(Do this): Every line that holds "parts" should be shown.

(Recorded data):
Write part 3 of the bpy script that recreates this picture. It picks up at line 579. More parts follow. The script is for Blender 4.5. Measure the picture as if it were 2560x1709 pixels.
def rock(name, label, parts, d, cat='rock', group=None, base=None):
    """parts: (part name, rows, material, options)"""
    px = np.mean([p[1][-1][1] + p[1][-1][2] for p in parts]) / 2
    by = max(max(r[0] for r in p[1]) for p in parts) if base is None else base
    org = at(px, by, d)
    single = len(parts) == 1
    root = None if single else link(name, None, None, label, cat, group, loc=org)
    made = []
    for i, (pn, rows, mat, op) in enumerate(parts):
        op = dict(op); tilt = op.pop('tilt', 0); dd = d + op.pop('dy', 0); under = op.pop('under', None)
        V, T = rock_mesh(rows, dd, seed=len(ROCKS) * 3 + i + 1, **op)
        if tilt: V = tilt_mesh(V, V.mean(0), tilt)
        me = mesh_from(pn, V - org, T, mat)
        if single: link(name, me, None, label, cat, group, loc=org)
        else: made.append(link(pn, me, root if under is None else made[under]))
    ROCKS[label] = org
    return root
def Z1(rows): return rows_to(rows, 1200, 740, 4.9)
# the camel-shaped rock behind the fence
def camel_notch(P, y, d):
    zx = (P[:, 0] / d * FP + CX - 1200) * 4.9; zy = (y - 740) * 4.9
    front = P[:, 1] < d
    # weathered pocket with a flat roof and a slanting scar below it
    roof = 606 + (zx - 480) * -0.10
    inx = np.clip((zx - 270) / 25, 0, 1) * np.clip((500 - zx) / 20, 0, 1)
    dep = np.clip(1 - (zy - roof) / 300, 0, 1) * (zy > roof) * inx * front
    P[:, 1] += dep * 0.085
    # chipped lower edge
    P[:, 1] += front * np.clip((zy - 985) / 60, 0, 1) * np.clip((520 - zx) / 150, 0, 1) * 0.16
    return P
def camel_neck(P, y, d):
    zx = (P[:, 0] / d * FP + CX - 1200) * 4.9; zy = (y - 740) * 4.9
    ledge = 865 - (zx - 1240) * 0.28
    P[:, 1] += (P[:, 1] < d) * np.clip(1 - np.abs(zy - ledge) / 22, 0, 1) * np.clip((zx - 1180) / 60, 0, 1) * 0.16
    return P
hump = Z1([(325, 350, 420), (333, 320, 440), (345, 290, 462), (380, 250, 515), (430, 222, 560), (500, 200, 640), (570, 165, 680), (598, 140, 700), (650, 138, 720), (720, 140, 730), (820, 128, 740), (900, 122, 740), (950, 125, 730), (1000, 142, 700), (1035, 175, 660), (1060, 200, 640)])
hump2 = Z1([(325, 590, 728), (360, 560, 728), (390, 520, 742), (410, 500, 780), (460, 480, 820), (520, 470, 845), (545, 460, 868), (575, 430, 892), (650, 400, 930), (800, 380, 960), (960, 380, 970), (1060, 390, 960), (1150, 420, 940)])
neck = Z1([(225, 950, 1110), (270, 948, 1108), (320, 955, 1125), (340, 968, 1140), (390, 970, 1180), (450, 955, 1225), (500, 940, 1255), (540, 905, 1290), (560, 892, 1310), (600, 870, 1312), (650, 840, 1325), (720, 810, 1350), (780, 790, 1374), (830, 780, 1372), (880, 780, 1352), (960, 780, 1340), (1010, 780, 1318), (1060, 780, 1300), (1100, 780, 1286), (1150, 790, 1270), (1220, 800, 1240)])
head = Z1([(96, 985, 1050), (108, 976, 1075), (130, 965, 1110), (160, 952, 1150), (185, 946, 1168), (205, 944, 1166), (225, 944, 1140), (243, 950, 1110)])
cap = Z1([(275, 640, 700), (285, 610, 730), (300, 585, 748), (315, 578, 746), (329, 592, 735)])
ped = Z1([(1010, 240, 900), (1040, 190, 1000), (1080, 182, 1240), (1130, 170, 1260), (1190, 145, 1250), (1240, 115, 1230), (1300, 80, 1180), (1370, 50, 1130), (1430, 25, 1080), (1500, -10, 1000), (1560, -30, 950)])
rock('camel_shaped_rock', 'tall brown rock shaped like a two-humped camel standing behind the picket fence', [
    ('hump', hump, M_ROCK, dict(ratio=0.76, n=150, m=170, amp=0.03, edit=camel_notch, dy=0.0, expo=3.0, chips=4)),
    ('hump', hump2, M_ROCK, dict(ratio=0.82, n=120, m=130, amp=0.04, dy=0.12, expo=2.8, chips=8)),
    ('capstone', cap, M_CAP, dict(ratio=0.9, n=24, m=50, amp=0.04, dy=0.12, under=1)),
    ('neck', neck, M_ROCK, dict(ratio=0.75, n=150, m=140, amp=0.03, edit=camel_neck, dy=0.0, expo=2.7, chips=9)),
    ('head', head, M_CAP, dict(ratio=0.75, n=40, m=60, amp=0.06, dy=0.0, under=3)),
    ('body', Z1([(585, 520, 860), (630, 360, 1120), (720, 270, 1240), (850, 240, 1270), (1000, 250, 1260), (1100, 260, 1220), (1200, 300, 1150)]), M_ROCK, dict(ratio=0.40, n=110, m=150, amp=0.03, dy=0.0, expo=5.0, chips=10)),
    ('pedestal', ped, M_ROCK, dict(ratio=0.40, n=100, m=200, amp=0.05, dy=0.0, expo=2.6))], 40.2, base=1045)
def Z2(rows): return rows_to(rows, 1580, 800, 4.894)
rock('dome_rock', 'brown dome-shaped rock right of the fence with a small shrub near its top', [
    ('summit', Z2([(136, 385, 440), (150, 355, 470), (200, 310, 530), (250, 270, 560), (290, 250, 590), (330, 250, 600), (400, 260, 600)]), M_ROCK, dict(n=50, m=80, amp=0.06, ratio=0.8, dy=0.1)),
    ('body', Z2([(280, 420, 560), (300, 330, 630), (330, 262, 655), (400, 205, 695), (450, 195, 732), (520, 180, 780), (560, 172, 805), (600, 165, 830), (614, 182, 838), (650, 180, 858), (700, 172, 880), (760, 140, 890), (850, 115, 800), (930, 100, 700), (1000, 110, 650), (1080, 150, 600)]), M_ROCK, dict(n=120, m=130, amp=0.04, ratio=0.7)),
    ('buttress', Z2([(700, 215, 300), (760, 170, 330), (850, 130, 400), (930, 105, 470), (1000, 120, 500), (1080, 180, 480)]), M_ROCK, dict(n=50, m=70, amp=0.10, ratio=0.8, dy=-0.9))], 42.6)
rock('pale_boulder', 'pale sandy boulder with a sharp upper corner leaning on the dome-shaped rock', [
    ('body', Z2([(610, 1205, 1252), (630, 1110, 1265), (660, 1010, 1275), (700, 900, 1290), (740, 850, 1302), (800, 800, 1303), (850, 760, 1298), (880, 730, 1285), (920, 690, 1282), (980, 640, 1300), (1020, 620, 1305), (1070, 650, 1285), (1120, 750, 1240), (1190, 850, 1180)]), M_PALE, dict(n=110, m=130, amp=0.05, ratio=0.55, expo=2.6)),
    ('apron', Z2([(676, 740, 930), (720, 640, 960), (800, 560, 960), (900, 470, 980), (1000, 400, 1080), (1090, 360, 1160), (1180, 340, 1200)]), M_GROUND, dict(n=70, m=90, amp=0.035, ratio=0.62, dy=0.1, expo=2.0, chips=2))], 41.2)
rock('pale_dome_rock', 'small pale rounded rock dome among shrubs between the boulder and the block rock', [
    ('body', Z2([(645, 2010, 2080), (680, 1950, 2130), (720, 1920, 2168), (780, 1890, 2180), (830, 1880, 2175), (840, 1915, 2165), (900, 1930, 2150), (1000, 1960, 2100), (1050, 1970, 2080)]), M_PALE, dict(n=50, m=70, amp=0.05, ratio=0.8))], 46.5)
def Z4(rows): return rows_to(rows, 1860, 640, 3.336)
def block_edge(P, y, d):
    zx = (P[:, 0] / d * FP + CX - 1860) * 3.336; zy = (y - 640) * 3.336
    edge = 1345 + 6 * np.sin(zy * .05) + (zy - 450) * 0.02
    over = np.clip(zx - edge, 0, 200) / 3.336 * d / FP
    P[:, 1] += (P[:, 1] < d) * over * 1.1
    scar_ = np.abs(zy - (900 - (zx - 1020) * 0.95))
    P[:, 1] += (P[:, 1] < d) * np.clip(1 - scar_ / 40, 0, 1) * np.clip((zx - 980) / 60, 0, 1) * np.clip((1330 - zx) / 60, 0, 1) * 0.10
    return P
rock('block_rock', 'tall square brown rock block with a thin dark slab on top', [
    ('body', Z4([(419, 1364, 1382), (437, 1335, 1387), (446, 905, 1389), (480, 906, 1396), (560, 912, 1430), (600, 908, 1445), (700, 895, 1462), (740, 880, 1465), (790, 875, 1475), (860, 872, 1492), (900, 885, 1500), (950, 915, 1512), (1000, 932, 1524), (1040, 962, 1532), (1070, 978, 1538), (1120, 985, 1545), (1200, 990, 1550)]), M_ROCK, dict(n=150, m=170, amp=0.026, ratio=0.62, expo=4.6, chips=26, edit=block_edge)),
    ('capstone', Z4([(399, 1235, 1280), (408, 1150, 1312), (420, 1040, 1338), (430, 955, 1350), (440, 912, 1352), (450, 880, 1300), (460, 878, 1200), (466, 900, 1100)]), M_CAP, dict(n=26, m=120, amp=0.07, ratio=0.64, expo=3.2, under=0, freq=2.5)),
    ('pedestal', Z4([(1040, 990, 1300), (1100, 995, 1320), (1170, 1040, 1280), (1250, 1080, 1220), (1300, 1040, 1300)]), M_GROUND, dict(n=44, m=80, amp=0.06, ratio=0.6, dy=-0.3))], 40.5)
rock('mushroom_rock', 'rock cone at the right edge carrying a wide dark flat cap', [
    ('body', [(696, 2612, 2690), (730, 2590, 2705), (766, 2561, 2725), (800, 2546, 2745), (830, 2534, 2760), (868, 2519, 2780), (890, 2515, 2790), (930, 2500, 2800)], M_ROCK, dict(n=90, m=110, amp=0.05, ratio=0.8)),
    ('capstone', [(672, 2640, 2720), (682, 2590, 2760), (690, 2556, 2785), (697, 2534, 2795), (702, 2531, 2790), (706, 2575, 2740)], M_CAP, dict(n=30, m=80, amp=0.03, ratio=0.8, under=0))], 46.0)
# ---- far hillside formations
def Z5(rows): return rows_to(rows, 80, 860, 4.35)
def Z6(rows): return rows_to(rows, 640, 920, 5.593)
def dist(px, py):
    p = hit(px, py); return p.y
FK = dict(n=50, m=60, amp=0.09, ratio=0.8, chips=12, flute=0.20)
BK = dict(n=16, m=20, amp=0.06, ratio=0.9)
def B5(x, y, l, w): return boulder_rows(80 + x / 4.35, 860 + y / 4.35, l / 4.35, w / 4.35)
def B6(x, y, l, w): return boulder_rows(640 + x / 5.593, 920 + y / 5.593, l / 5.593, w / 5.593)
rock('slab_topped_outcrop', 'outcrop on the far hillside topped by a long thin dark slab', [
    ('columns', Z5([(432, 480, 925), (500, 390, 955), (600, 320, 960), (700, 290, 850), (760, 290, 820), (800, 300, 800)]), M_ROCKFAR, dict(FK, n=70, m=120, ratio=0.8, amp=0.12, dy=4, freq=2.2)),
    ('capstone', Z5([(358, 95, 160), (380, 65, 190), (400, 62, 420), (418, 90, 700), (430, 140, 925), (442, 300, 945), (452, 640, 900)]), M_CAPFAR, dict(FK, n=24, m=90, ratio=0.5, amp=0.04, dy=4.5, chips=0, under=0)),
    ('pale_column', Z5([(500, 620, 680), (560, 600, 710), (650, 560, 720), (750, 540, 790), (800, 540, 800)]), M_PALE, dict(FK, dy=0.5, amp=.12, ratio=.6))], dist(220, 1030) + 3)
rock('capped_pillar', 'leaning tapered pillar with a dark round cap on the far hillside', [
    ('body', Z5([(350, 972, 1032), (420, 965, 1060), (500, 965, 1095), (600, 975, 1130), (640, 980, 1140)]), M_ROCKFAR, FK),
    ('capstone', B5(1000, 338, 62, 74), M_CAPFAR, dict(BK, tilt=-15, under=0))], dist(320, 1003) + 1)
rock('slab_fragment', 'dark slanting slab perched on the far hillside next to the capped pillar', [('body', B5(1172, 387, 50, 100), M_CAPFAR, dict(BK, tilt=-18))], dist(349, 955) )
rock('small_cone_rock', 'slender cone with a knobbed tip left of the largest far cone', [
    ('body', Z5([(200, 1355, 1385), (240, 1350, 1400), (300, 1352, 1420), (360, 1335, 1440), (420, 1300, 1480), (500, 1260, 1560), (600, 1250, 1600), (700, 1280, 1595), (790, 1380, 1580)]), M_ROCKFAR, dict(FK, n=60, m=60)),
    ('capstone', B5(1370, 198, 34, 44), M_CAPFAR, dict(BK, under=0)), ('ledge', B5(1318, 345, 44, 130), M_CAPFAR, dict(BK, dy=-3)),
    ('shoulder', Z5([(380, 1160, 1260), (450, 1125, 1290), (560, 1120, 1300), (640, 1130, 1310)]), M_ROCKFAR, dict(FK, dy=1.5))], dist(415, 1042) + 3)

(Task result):
Write part 3 of the bpy script that recreates this picture. It picks up at line 579. More parts follow. The script is for Blender 4.5. Measure the picture as if it were 2560x1709 pixels.
def rock(name, label, parts, d, cat='rock', group=None, base=None):
    """parts: (part name, rows, material, options)"""
    px = np.mean([p[1][-1][1] + p[1][-1][2] for p in parts]) / 2
    by = max(max(r[0] for r in p[1]) for p in parts) if base is None else base
    single = len(parts) == 1
    for i, (pn, rows, mat, op) in enumerate(parts):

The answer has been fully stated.